A consequência política lógica do encobrimento da origem socialista do Dia da
Mulher traduz-se na organização policlassista das organizações de mulheres e
feministas e a gerar expectativas na democracia e o regime capitalista durante
todo este período, até chegar à transformação de várias das organizações
feministas em ONG´s e organizações para-estatais, com vários de seus quadros
cooptados não só pelos organismos da ONU, como também pelos estados nacionais.
A partir de 1980 já estava amplamente difundida como verdadeira a história das
operárias de Cotton e sua greve. Aparecerá nessa época até um pano de cor lilás,
supostamente o que as mulheres estariam tecendo antes da greve.
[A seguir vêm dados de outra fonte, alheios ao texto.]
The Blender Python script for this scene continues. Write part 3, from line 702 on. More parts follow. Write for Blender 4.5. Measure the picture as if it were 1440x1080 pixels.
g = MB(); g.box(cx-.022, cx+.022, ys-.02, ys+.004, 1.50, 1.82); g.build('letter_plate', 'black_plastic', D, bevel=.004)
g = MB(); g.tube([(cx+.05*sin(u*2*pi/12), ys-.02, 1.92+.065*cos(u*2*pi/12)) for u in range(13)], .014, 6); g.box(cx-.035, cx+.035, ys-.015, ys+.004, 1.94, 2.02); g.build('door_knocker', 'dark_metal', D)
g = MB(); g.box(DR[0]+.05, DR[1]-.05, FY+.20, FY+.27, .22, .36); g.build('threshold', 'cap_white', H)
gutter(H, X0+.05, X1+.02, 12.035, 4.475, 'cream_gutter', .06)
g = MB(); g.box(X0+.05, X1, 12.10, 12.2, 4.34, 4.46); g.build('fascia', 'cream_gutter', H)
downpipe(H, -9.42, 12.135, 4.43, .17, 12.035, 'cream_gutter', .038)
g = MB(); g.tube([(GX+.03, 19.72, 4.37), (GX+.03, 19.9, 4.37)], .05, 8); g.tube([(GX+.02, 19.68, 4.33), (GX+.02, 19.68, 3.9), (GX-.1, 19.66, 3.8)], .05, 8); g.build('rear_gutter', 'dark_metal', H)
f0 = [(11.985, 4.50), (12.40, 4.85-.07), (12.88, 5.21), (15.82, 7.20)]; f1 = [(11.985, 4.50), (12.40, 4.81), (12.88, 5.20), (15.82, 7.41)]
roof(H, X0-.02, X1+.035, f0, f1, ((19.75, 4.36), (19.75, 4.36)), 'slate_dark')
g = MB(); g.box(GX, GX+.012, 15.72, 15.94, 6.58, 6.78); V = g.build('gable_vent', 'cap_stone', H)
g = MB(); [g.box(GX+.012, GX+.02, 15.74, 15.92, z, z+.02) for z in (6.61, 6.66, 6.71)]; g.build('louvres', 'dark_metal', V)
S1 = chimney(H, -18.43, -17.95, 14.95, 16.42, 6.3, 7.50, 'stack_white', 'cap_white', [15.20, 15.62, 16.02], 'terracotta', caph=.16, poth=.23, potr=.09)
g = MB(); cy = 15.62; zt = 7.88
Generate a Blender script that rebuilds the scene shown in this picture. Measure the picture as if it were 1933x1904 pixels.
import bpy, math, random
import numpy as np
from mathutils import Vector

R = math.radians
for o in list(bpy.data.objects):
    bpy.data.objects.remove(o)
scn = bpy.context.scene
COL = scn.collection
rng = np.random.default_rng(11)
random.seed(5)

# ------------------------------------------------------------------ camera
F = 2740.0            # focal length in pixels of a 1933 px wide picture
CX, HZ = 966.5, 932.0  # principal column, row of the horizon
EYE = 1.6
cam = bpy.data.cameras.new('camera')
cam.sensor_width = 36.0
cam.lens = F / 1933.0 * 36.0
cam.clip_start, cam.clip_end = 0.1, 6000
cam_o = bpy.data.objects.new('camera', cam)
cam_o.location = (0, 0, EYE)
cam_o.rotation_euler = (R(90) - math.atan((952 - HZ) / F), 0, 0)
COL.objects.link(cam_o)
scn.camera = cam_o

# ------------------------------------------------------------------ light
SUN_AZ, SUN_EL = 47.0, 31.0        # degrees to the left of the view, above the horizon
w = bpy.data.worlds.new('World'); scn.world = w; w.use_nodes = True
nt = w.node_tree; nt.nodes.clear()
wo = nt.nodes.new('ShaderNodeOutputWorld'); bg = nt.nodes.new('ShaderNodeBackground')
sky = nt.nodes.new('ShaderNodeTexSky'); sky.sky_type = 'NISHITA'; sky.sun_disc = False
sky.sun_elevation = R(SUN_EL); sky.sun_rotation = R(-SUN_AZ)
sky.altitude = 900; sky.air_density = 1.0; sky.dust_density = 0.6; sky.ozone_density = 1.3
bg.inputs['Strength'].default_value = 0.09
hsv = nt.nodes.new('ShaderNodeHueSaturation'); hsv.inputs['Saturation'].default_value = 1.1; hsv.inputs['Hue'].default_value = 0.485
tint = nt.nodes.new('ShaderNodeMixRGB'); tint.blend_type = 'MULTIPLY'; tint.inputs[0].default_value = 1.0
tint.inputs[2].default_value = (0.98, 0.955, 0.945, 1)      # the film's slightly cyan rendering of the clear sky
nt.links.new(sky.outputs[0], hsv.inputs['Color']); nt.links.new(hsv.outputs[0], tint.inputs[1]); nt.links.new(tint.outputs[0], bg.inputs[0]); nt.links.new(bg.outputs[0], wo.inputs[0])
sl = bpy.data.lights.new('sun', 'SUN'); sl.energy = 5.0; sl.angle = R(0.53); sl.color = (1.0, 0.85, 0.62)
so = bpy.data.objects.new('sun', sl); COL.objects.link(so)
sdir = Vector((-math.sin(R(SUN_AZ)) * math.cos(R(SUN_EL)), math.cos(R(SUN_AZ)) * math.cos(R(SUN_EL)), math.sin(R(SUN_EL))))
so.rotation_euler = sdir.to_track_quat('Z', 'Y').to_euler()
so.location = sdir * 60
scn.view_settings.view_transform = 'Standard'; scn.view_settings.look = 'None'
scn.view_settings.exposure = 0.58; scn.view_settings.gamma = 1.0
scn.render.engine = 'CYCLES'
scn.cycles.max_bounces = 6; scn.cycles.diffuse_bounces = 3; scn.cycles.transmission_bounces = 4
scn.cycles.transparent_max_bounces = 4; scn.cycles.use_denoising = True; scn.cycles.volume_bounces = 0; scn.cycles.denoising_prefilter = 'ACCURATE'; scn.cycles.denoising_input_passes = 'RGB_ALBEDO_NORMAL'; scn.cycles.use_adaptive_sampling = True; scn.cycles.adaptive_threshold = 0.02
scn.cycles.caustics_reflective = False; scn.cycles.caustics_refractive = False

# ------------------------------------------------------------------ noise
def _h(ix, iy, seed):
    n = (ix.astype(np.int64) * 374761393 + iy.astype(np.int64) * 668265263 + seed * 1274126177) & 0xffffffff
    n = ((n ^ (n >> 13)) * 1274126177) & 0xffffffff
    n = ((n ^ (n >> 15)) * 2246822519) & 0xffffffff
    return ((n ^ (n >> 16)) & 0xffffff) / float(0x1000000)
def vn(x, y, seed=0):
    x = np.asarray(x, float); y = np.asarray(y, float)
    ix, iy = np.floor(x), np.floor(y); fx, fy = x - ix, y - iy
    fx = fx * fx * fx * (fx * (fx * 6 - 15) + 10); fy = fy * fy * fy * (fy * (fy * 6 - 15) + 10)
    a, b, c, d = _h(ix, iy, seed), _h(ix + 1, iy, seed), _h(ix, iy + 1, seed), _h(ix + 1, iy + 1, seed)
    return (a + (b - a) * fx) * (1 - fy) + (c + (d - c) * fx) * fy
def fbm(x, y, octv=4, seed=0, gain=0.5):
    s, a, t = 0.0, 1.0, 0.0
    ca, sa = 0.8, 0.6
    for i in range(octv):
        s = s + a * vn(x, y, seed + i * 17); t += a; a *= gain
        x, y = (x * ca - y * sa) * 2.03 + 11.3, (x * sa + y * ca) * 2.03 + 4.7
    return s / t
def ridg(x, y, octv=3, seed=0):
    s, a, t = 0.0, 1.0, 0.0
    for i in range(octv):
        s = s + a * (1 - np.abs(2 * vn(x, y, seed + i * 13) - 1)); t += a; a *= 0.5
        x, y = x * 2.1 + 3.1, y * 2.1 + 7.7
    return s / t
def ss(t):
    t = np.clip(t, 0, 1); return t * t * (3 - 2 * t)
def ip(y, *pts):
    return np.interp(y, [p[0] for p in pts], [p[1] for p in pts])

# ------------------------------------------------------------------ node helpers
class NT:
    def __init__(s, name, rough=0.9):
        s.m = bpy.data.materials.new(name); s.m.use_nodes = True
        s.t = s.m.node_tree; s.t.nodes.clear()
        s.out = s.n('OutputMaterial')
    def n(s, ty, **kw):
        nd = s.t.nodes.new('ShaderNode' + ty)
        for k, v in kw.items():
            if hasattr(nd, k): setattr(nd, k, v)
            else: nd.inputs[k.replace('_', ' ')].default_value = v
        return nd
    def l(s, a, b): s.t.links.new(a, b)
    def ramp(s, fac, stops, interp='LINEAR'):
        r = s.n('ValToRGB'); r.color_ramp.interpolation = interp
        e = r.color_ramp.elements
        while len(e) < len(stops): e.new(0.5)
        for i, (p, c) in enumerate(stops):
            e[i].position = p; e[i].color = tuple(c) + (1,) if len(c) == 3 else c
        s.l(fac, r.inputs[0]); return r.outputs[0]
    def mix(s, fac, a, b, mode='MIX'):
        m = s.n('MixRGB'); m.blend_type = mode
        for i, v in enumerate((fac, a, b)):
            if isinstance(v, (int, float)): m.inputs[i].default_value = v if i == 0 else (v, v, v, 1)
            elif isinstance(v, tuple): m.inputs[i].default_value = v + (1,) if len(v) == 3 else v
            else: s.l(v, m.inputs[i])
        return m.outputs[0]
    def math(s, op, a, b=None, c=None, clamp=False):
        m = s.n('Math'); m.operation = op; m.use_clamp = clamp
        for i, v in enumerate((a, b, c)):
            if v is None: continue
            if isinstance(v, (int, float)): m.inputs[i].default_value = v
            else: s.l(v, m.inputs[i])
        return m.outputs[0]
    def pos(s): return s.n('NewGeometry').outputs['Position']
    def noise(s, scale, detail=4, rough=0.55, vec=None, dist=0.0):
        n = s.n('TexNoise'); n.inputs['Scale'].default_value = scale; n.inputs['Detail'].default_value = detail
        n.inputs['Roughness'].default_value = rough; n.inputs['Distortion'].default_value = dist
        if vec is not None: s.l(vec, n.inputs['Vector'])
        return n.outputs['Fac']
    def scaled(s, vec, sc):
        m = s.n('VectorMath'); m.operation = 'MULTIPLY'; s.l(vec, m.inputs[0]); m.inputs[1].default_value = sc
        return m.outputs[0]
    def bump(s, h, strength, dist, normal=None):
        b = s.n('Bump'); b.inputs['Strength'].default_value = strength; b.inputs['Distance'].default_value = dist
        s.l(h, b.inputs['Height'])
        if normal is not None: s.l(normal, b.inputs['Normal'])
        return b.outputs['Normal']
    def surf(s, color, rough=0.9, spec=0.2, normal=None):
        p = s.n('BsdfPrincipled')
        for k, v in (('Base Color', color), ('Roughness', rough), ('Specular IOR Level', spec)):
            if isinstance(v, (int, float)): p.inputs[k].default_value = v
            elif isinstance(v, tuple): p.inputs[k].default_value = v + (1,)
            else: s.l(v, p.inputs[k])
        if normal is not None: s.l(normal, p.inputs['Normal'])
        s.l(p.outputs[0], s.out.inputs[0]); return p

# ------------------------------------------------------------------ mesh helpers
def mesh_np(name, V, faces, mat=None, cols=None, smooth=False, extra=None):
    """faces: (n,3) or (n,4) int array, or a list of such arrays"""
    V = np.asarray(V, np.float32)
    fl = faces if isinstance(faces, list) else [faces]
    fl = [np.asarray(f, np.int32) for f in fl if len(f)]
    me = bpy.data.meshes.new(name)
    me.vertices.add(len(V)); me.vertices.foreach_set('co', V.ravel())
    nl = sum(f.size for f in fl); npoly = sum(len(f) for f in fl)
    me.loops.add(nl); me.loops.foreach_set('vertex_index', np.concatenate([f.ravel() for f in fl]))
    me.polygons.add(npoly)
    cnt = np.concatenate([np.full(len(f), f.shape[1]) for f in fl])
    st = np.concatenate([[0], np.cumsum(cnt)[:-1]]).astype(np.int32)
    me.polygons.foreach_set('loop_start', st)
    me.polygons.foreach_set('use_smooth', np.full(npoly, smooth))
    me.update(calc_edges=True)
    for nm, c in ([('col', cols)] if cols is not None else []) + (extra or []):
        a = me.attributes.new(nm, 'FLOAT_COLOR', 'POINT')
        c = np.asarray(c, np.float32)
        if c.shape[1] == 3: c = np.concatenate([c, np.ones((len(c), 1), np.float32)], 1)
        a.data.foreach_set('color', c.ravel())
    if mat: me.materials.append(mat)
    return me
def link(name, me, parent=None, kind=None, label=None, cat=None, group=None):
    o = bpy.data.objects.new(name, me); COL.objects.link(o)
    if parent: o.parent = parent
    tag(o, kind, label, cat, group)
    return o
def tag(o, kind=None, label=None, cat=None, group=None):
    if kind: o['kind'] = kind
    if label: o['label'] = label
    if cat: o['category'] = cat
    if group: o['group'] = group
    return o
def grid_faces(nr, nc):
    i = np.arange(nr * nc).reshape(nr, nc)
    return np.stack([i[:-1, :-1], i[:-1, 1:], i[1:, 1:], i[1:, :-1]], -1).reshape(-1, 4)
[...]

Daquela greve e
incêndio de que não se têm registros históricos.
A cor lilás de qualquer jeito tinha sido usada também pelas feministas dos anos
60. Gianotti (2004) entende que a eleição do lilás ou anteriormente do verde
como as cores da luta das mulheres apontavam muito mais para eliminar das
manifestações e reuniões o vermelho das revolucionárias.
Um Dia
de Luta contra o capital
O Dia da Mulher nasceu como um dia de luta contra o capital, de organização
pelas reivindicações pendentes das trabalhadoras, que são também as
reivindicações da classe operária toda. Os esforços do stalinismo durante a guerra
fria de colocar o dia 8 de março como a comemoração de uma greve que nunca
existiu, foi sem dúvidas para ocultar sua origem revolucionária frente aos
levantamentos contra a burocracia nos estados operários. Os esforços combinados
do imperialismo e a burguesia por convertê-lo em “o dia de todas as mulheres”, são
os esforços para transformá-lo em um dia de conciliação de classes em nome do
gênero, uma falsificação histórica que debilita a luta de todos os explorados.